Read SIR WILLIAM KILLEGREW of The Lives of the Poets of Great Britain and Ireland (1753) Vol. III, free online book, by Theophilus Cibber, on

The eldest son of Sir Robert Killegrew, Knt. chamberlain to the Queen, was born at the Manor of Hanworth, near Hampton-Court, in the month of May, 1605.  He became a gentleman commoner in St. John’s College in Midsummer term 1622; where continuing about three years he travelled beyond seas, and after his return, was made governor of Pendennis castle, and of Falmouth haven in Cornwall, with command of the militia in the west part of that county.  After this he was called to attend King Charles I. as one of his gentlemen ushers of his privy chamber; in which employment he continued till the breaking out of the great rebellion; and had the command given him of one of the two great troops of horse that guarded the King’s person, during the whole course of the war between his Majesty and his Parliament.  Our author was in attendance upon the King when the court resided at Oxford, and was created doctor of the civil laws 1642; and upon the ruin of the King’s affairs, he suffered for his attachment to him, and compounded with the republicans for his estate.

Upon the restoration of King Charles ii. he was the first of his father’s servants that he took any notice of, and made him gentleman-usher of his privy chamber:  the same place he enjoyed under the deceased King.  Upon Charles IId’s marriage with Donna Catherina of Portugal, he was created his Majesty’s first vice chamberlain, in which honourable station he continued twenty-two years.

His dramatic works are,

1.  Orinasdes, or Love and friendship, a tragi-comedy.

2.  Pandora, or the Converts, a Comedy.

3.  Siege of Urbin, a Tragi-Comedy.

4.  Selindra, a Tragi-Comedy.

All these plays were printed together in folio, Oxon 1666.  There is another play ascribed to our author, called the Imperial Tragedy, printed in 1699; the chief part was taken out of a Latin play, and much altered by him for his own diversion; tho’ upon the importunity of his friends, he was prevailed upon to publish it, but without his name.  The plot is founded upon the history of Zeno, the 12th emperor of Constantinople after Constantine.  Sir William Killegrew’s plays have been applauded by men very eminent in poetry, particularly Mr. Waller, who addresses a copy of verses to him upon his altering Pandora from a tragedy into a comedy, because not approved on the stage.

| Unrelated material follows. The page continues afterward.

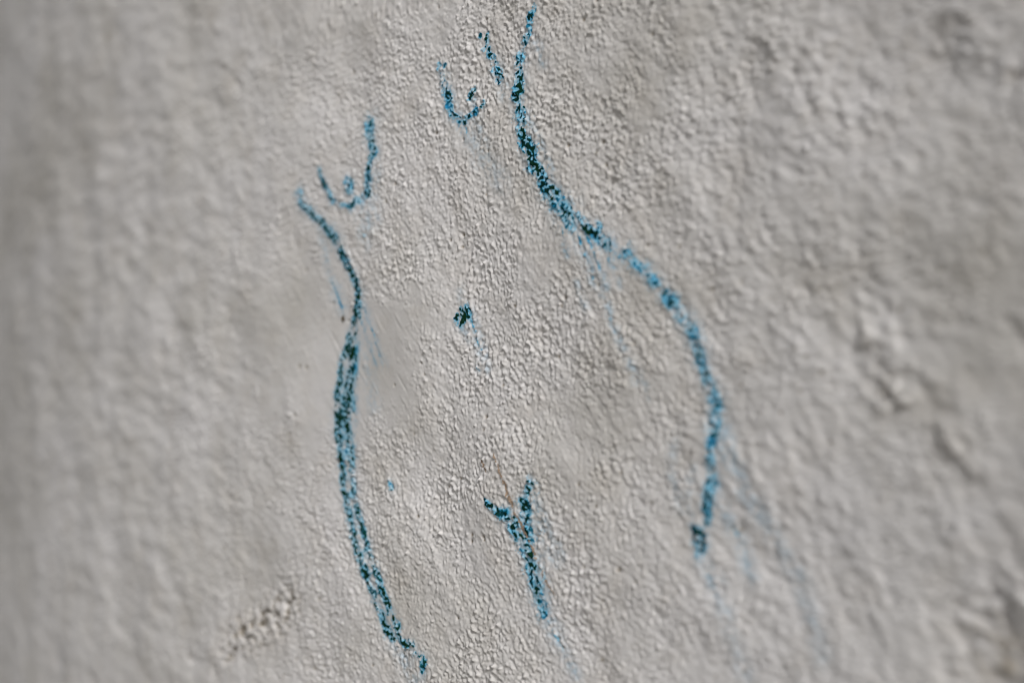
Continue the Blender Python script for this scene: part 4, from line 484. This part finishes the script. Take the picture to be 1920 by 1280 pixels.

Sir William has also a little poem extant, which was set to music by Mr. Henry Lawes, a man in the highest reputation of any of his profession in his time.  Mr. Wood says, that after our author had retired from court in his declining age, he wrote

The Artless Midnight Thoughts of a Gentleman at Court; who for many years built on sand, which every blast of cross fortune has defaced; but now he has laid new foundations, on the rock of his salvation, &c.  London 1684.  It is dedicated to King Charles ii. and besides 233 thoughts in it, there are some small pieces of poetry.

Midnight and Daily thoughts in verse and prose, Lon, with commendatory verses before it, by H. Briket.  He died 1693, and was buried in Westminster Abbey.